> **AIM**
Print, please, exactly and only the lines between the line holding "Write the bpy" and the line holding "PI = math.pi", inclusive, omitting any pictures.

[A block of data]
* start *
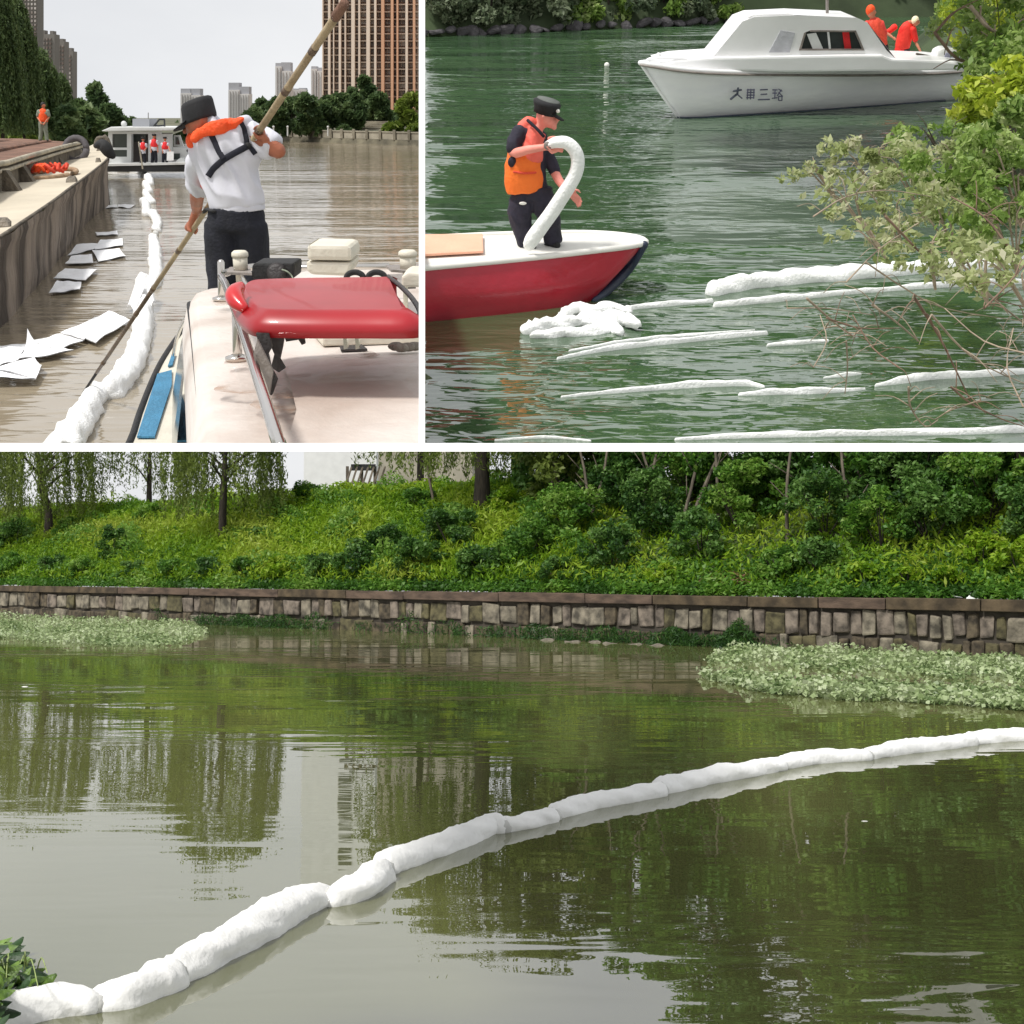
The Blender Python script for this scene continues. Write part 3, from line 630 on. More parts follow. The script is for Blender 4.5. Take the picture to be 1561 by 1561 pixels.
for i, px in enumerate(posts):
    p = qpt(px); part(TL, 'post', G().box(p + Vector((-.14, .15, .48)), p + Vector((.14, .6, 1.5))), M_quay, qw, bevel=.02)
    if i + 1 < len(posts):
        b = qpt(posts[i + 1]); g = G().add([p + Vector((.15, .4, .52)), b + Vector((-.15, .4, .52)), b + Vector((-.15, .4, 1.22)), p + Vector((.15, .4, 1.22)), p + Vector((.15, .5, .52)), b + Vector((-.15, .5, .52)), b + Vector((-.15, .5, 1.22)), p + Vector((.15, .5, 1.22))], [(0, 1, 2, 3), (7, 6, 5, 4), (3, 2, 6, 7)]); part(TL, 'panel', g, M_quay, qw)
        g = G().add([p + Vector((.15, .25, 1.23)), b + Vector((-.15, .25, 1.23)), b + Vector((-.15, .6, 1.23)), p + Vector((.15, .6, 1.23)), p + Vector((.15, .25, 1.34)), b + Vector((-.15, .25, 1.34)), b + Vector((-.15, .6, 1.34)), p + Vector((.15, .6, 1.34))], [(0, 1, 5, 4), (4, 5, 6, 7), (1, 2, 6, 5), (0, 4, 7, 3), (3, 7, 6, 2)]); part(TL, 'rail', g, M_quay, qw)
Yq = q0[3].y + 12
st_ = thing(TL, 'stone_steps', TL.at(590, 203, Yq), 'pale stepped stone embankment behind the quay wall below the right tree', 'steps')
for k in range(6):
    part(TL, 'step', pxpoly(TL, [(545, 204 - k * 3.2), (622 - k * 6, 204 - k * 3.2), (620 - k * 6, 200.8 - k * 3.2), (545 + k * .6, 200.8 - k * 3.2)], Yq + k * 1.5, 2.2), M_quay, st_)
# ---------------- the big apartment block: piers, windows, slabs
M_apt = mat('apartment_tan', (.62, .46, .38), .85, .12, .03, .1); M_pier = mat('apartment_pier', (.78, .63, .52), .85, .1, .03, .1); M_pier2 = mat('apartment_pier_orange', (.68, .38, .24), .85, .1, .03, .1)
M_glass2 = mat('tower_glass', (.26, .19, .16), .35, .4, .35, 0, c2=(.5, .46, .43), lo=.42, hi=.58); M_slab = mat('apartment_slab', (.6, .5, .42), .8, .1, .05, 0)
Yb = 235; at_ = TL.at(565, 195, Yb); ap = thing(TL, 'apartment_block', at_, 'huge tan and orange apartment block rising out of the picture on the right bank', 'apartment block')
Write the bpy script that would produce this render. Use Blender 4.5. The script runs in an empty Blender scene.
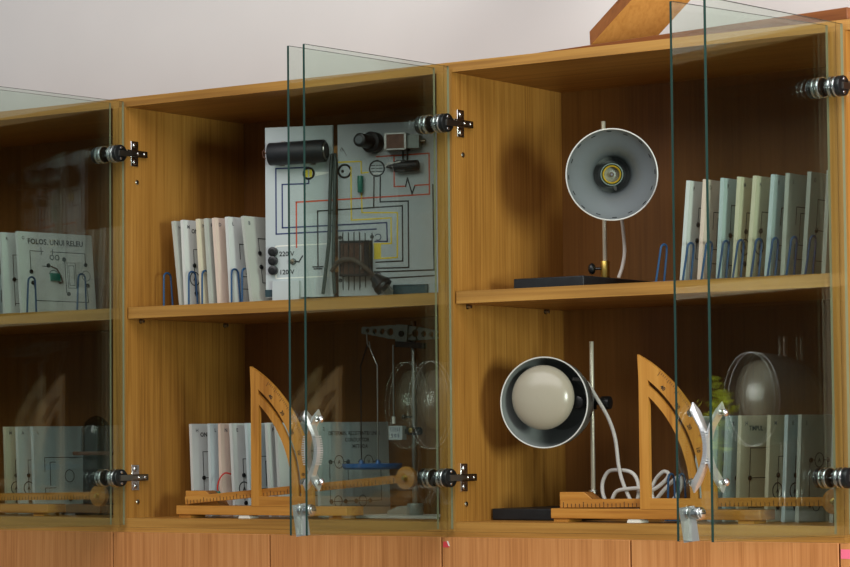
import bpy, bmesh, math, random
from mathutils import Vector, Matrix
random.seed(7)
C = bpy.context.scene.collection
PI = math.pi

# ------------------------------------------------------------------ materials
def lin(c):
    c = c / 255.0
    return c / 12.92 if c <= 0.04045 else ((c + 0.055) / 1.055) ** 2.4
def rgb(r, g, b): return (lin(r), lin(g), lin(b), 1.0)

def plain(name, col, rough=0.5, metal=0.0, spec=0.5, noise=0.0, nscale=40, bump=0.0):
    m = bpy.data.materials.new(name); m.use_nodes = True
    nt = m.node_tree; b = nt.nodes['Principled BSDF']
    b.inputs['Base Color'].default_value = col
    b.inputs['Roughness'].default_value = rough
    b.inputs['Metallic'].default_value = metal
    b.inputs['Specular IOR Level'].default_value = spec
    if noise or bump:
        tc = nt.nodes.new('ShaderNodeTexCoord')
        n = nt.nodes.new('ShaderNodeTexNoise'); n.inputs['Scale'].default_value = nscale
        n.inputs['Detail'].default_value = 5
        nt.links.new(tc.outputs['Object'], n.inputs['Vector'])
        if noise:
            r = nt.nodes.new('ShaderNodeValToRGB')
            r.color_ramp.elements[0].position = 0.3; r.color_ramp.elements[1].position = 0.7
            r.color_ramp.elements[0].color = tuple(x * (1 - noise) for x in col[:3]) + (1,)
            r.color_ramp.elements[1].color = tuple(min(1, x * (1 + noise)) for x in col[:3]) + (1,)
            nt.links.new(n.outputs['Fac'], r.inputs['Fac']); nt.links.new(r.outputs['Color'], b.inputs['Base Color'])
        if bump:
            bp = nt.nodes.new('ShaderNodeBump'); bp.inputs['Strength'].default_value = bump
            bp.inputs['Distance'].default_value = 0.001
            nt.links.new(n.outputs['Fac'], bp.inputs['Height']); nt.links.new(bp.outputs['Normal'], b.inputs['Normal'])
    return m

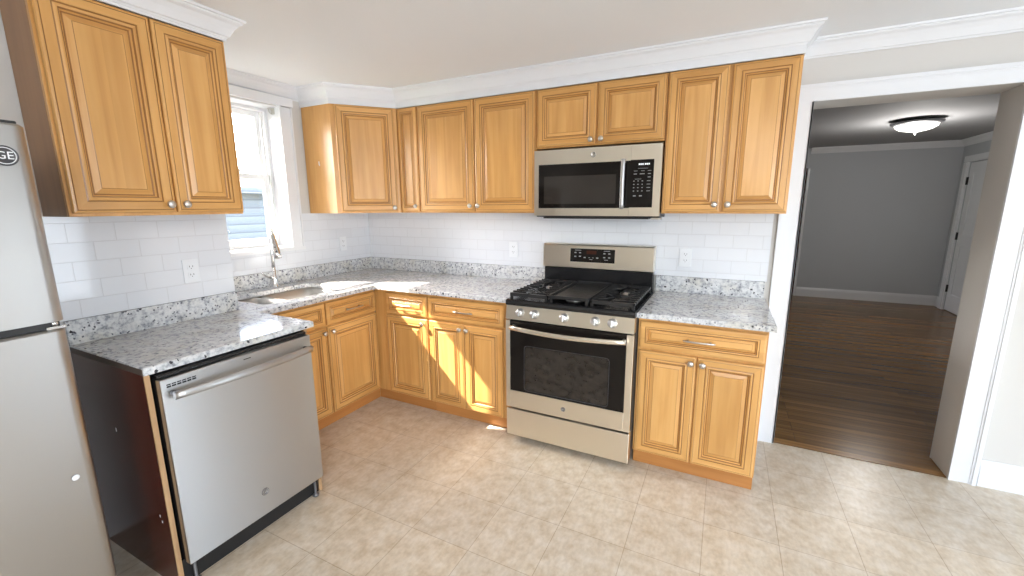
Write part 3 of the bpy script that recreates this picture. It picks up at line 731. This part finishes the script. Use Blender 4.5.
b = B(); pp = [Vector((p[0], -.7108, p[1])) for p in rrect(1.880, 2.390, .367, .650, .02)]; tube(b, pp+[pp[0]], .0016, 6); obj('window_trim', b, 'markdark', r, world=True)
n = 14; pts = [Vector((X0+.040+(X1-X0-.075)*i/n, -.742-.022*math.sin(PI*i/n)**.7, .762-.010*math.sin(PI*i/n))) for i in range(n+1)]
b = B(); tube(b, pts, .0135, 12, flat=.75, up=(0, 0, 1)); obj('door_handle', b, 'steel_warm', r, world=True)
for p in (pts[0]+Vector((.014, 0, 0)), pts[-1]-Vector((.014, 0, 0))):
    b = B(); tube(b, [(p.x, -.7095, p.z), (p.x, p.y, p.z)], .011, 10); obj('handle_mount', b, 'steel_warm', r, world=True)
badge(r, (2.130, -.7105, .297), (1, 0, 0), (0, 0, 1), .0135, mt_face='greymetal', mt_text='nickel')
b = B(); box(b, X0, X1, -.708, -.656, .052, .228, bev=.004); obj('storage_drawer', b, 'steel_warm', r, world=True)
b = B(); box(b, X0+.02, X1-.02, -.62, -.60, .002, .052); tag(obj('toe_panel', b, 'plastic_black', r, world=True), 'black toe panel')
for sx in (X0+.05, X1-.05):
    b = B(); lathe(b, [(.018, .001), (.018, .01), (.008, .012), (.008, .05)], 12, Matrix.Translation((sx, -.56, 0))); obj('leg', b, 'greymetal', r, world=True)
# slanted control panel
def prism_x(bm, prof, x0, x1, mi=0):
    a = [bm.verts.new((x0, y, z)) for y, z in prof]; c2 = [bm.verts.new((x1, y, z)) for y, z in prof]; n = len(prof)
    for i in range(n): bm.faces.new((a[i], a[(i+1) % n], c2[(i+1) % n], c2[i])).material_index = mi
    bm.faces.new(a[::-1]).material_index = mi; bm.faces.new(c2).material_index = mi
b = B(); prism_x(b, [(-.656, .803), (-.708, .803), (-.696, .888), (-.656, .888)], X0, X1); cp = obj('control_panel', b, 'steel_warm', r, world=True)
nrm = Vector((0, -.085, -.012)).normalized(); nrm = Vector((0, -.990, .14)).normalized()
for kx in (1.852, 1.944, 2.124, 2.303, 2.396):
    o0 = Vector((kx, -.7018, .8475)); M4 = Matrix.Translation(o0) @ nrm.to_track_quat('Z', 'Y').to_matrix().to_4x4()
    b = B(); lathe(b, [(.026, 0), (.026, .004), (.022, .008), (.0205, .026), (.018, .029), (0, .029)], 24, M4)
    kb = obj('knob', b, 'knobwhite', r, world=True)
    b = B(); box(b, -.005, .005, -.019, .019, .0285, .035, bev=.002); b.transform(M4); g2 = obj('grip', b, 'knobwhite', kb); g2.data.transform(r.matrix_world.inverted())
# cooktop
b = B(); prism_x(b, [(-.098, .905), (-.656, .9055), (-.656, .8885), (-.705, .8885), (-.708, .905), (-.703, .918), (-.690, .922), (-.098, .918)], X0-.001, X1+.001); tag(obj('cooktop', b, 'black', r, world=True), 'glossy black cooktop')
burn = [(1.885, -.245), (1.885, -.555), (2.385, -.245), (2.385, -.555), (XC, -.555)]
for bxx, byy in burn:
    b = B(); lathe(b, [(.052, 0), (.050, .008), (.036, .010), (.036, .016), (.0, .016)], 24, Matrix.Translation((bxx, byy, .9195))); q = obj('burner', b, 'nickel', r, world=True)
    b = B(); lathe(b, [(.034, 0), (.034, .007), (.028, .010), (0, .010)], 24, Matrix.Translation((bxx, byy, .9357))); q2 = obj('burner_cap', b, 'iron', q); q2.data.transform(r.matrix_world.inverted())
def grate(gx0, gx1):
    b = B(); z0, z1 = .942, .957; y0, y1 = -.672, -.118; wv_ = .010
    box(b, gx0, gx1, y0, y0+.014, z0-.006, z1, bev=.002); box(b, gx0, gx1, y1-.012, y1, z0, z1, bev=.002)
    box(b, gx0, gx0+.014, y0, y1, z0-.003, z1-.002, bev=.002); box(b, gx1-.012, gx1, y0, y1, z0, z1, bev=.002)
    xm = (gx0+gx1)/2
    for i in range(1, 11):                            # cross fingers, dropping over the outer rails
        y = y0+(y1-y0)*i/11
        ln = .052 if i in (2, 3, 4, 7, 8, 9) else .085
        box(b, gx0-.002, gx0+ln, y-.0035, y+.0035, z0+.001, z1+.004, bev=.0015); box(b, gx1-ln, gx1+.002, y-.004, y+.004, z0+.001, z1+.004, bev=.0015)
    for cy in (-.245, -.555):
        for k in range(4):
            a = PI/4+k*PI/2; tube(b, [(xm+.022*math.cos(a), cy+.022*math.sin(a), z1+.001), (xm+.13*math.cos(a)*.9, cy+.13*math.sin(a)*.9, z1+.001)], .0045, 6)
        tube(b, [(xm, cy-.145, z1), (xm, cy-.03, z1)], .0045, 6); tube(b, [(xm, cy+.03, z1), (xm, cy+.145, z1)], .0045, 6)
    for fx in (gx0+.008, gx1-.008):
        for fy in (y0+.01, y1-.01): box(b, fx-.007, fx+.007, fy-.007, fy+.007, .9205, z0)
    obj('grate', b, 'iron', r, world=True)
grate(1.768, 2.008); grate(2.262, 2.503)
b = B(); box(b, 2.014, 2.256, -.672, -.118, .944, .950, bev=.002)
for a in ((2.014, 2.256, -.672, -.662), (2.014, 2.256, -.128, -.118), (2.014, 2.022, -.662, -.128), (2.248, 2.256, -.662, -.128)): box(b, a[0], a[1], a[2], a[3], .950, .962, bev=.0015)
for fx in (2.03, 2.24):
    for fy in (-.655, -.135): box(b, fx-.008, fx+.008, fy-.008, fy+.008, .9205, .944)
tag(obj('griddle', b, 'iron', r, world=True), 'flat black griddle plate over the middle burner')
# back guard
b = B(); prism_x(b, [(-.030, .905), (-.0975, .905), (-.0975, .925), (-.098, 1.040), (-.030, 1.045)], X0+.004, X0+.748); tag(obj('back_riser', b, 'black', r, world=True), 'black lower back riser')
b = B(); prism_x(b, [(-.030, 1.0455), (-.112, 1.0455), (-.122, 1.050), (-.110, 1.200), (-.102, 1.208), (-.030, 1.208)], X0, X0+.752); obj('back_guard', b, 'steel_warm', r, world=True)
# oven control display on the guard (faces -y, leaning back a little)
gy = lambda z: -.122+(z-1.050)/.150*.012
def face_quad(bm, x0, x1, z0, z1, lift, th=.0008):
    prism_x(bm, [(gy(z0)-lift, z0), (gy(z0)-lift-th, z0), (gy(z1)-lift-th, z1), (gy(z1)-lift, z1)], x0, x1)
b = B(); face_quad(b, 1.956, 2.262, 1.090, 1.180, .0003); pn = tag(obj('control_display', b, 'glassblack', r, world=True), 'black touch panel')
b = B(); face_quad(b, 2.070, 2.138, 1.145, 1.168, .0012, .0003); q = obj('clock_display', b, 'display', pn); q.data.transform(r.matrix_world.inverted())
def mark_quad(x0, x1, z0, z1):
    b = B(); face_quad(b, x0, x1, z0, z1, .0012, .0003); q = obj('key_marking', b, 'mark', pn); q.data.transform(r.matrix_world.inverted())
for x, z in ((1.992, 1.152), (2.025, 1.152), (1.992, 1.126), (2.025, 1.128), (2.192, 1.152), (2.225, 1.152), (2.192, 1.126), (2.225, 1.126), (2.058, 1.121), (2.145, 1.121)): mark_quad(x-.007, x+.007, z-.0035, z+.0035)
for x, z, w in ((2.010, 1.169, .022), (2.208, 1.169, .020), (2.090, 1.121, .005), (2.115, 1.121, .005), (2.102, 1.109, .010), (2.205, 1.110, .013)): mark_quad(x-w, x+w, z-.0016, z+.0016)

# ------------------------------------------------------------------ microwave
MX0, MX1, MZ0, MZ1, MY = 1.762, 2.548, 1.392, 1.812, -.297
r = thing('microwave', 'stainless over-the-range microwave hung above the gas range', 'microwave', ((MX0+MX1)/2, -.15, MZ0))
b = B(); box(b, MX0+.004, MX1-.004, -.262, -.010, MZ0+.004, MZ1-.002); tag(obj('body', b, 'plastic_black', r, world=True), 'dark casing')
b = B(); MD = 2.374
WX0, WX1, WZa, WZb = 1.792, 2.322, 1.452, 1.724
for a in ((MX0, WX0, MZ0+.012, MZ1), (WX1, MD-.0006, MZ0+.012, WZa), (WX0, WX1, MZ0+.012, WZa), (WX0, WX1, WZb, MZ1), (WX1, MD-.0006, WZb, MZ1)): box(b, a[0], a[1], MY, -.2625, a[2], a[3])
obj('door', b, 'steel_warm', r, world=True)
KX0, KX1, KZ0, KZ1 = 2.362, 2.506, 1.455, 1.727
b = B()
for a in ((MD+.0006, KX1, MZ0+.012, KZ0), (KX1, MX1, MZ0+.012, MZ1), (MD+.0006, KX1, KZ1, MZ1)): box(b, a[0], a[1], MY, -.2625, a[2], a[3])
obj('control_frame', b, 'steel_warm', r, world=True)
b = B(); box(b, WX0, WX1, MY+.0015, -.2625, WZa, WZb); tag(obj('door_glass', b, 'glassblack', r, world=True), 'black door glass')
b = B(); box(b, 1.830, 2.292, MY+.0004, MY+.0014, 1.478, 1.650); obj('window', b, 'mwwin', r, world=True)
b = B(); box(b, WX1+.0005, KX1-.0005, MY+.001, -.2625, KZ0, KZ1); kp = tag(obj('keypad', b, 'glassblack', r, world=True), 'black touch keypad')
b = B(); tube(b, [(2.338, MY-.034-.006*math.sin(PI*i/10), 1.447+.285*i/10) for i in range(11)], .0125, 12, flat=.8, up=(1, 0, 0))
obj('handle', b, 'steel', r, world=True)
for z in (1.462, 1.717):
    b = B(); tube(b, [(2.338, MY-.0002, z), (2.338, MY-.034, z)], .009, 10); obj('handle_mount', b, 'steel', r, world=True)
badge(r, (2.150, MY-.0003, 1.770), (1, 0, 0), (0, 0, 1), .0165, mt_face='nickel', mt_text='markdark')
for x in (2.424, 2.434, 2.444, 2.458, 2.468, 2.478):
    b = B(); box(b, x-.0040, x+.0040, MY+.0002, MY+.0008, 1.697, 1.706); q = tag(obj('clock_digit', b, 'mwdigit', kp), 'lit white clock digit'); q.data.transform(r.matrix_world.inverted())
def key(x, z, w, h=.0026):
    b = B(); box(b, x-w, x+w, MY+.0002, MY+.0008, z-h/2, z+h/2); q = obj('key_marking', b, 'mark', kp); q.data.transform(r.matrix_world.inverted())
key(2.445, 1.678, .028, .0018)
for x in (2.405, 2.445, 2.482): key(x, 1.664, .010, .0022)
for x, w in ((2.403, .009), (2.442, .014), (2.482, .008)): key(x, 1.647, w, .004)
key(2.482, 1.628, .008, .004); key(2.420, 1.618, .018, .0018)
for j, z in enumerate((1.607, 1.588, 1.569, 1.550)):
    for x in (2.397, 2.421, 2.445): key(x, z, .0035, .0045)
    key(2.480, z, .010, .0028)
key(2.403, 1.522, .008, .006); key(2.438, 1.522, .008, .006)
b = B(); box(b, MX0+.06, MX1-.06, -.285, -.02, MZ0-.006, MZ0+.0035, bev=.002); tag(obj('underside_grille', b, 'plastic_black', r, world=True), 'black vent on the underside')
b = B(); box(b, MX1-.050, MX1+.004, -.270, -.180, MZ0-.008, MZ0+.003, bev=.003); obj('bracket', b, 'nickel', r, world=True)

# ------------------------------------------------------------------ outlets
def outlet(label, origin, xd, dup_=True):
    r = thing('wall_outlet', label, 'outlet', origin)
    M4 = frame(origin, xd, (0, 0, 1))
    b = B(); box(b, -.036, .036, -.058, .058, 0, .006, bev=.002); b.transform(M4); obj('cover_plate', b, 'plate', r, world=True)
    for zz in (-.020, .020):
        b = B(); slab(b, [(p[0], p[1]) for p in rrect(-.017, .017, zz-.014, zz+.014, .006)], .0062, .0078, bev=.0004); b.transform(M4); q = obj('socket', b, 'plate', r, world=True)
        b = B()
        for sx in (-.007, .007): box(b, sx-.0012, sx+.0012, zz-.001, zz+.007, .0079, .0082)
        lathe(b, [(.0022, .0079), (.0022, .0082)], 10, Matrix.Translation((0, zz-.007, 0))); b.transform(M4); q2 = obj('slot', b, 'slot', q); q2.data.transform(r.matrix_world.inverted())
outlet('white duplex outlet in the tile above the dishwasher counter', (.5150, -1.735, 1.157), (0, 1, 0))
outlet('white outlet on the tiled window wall near the inside corner', (.0085, -.320, 1.162), (0, 1, 0))
outlet('white outlet in the tile just left of the range', (1.468, -.0085, 1.142), (1, 0, 0))
outlet('white duplex outlet in the tile right of the range', (2.686, -.0085, 1.140), (1, 0, 0))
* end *
> **FINISHED EXERCISE**
Write the bpy script that would produce this render. Use Blender 4.5. The script runs in an empty Blender scene.
import bpy, bmesh, math, random
from mathutils import Vector, Matrix
random.seed(7)
C = bpy.context.scene.collection
PI = math.pi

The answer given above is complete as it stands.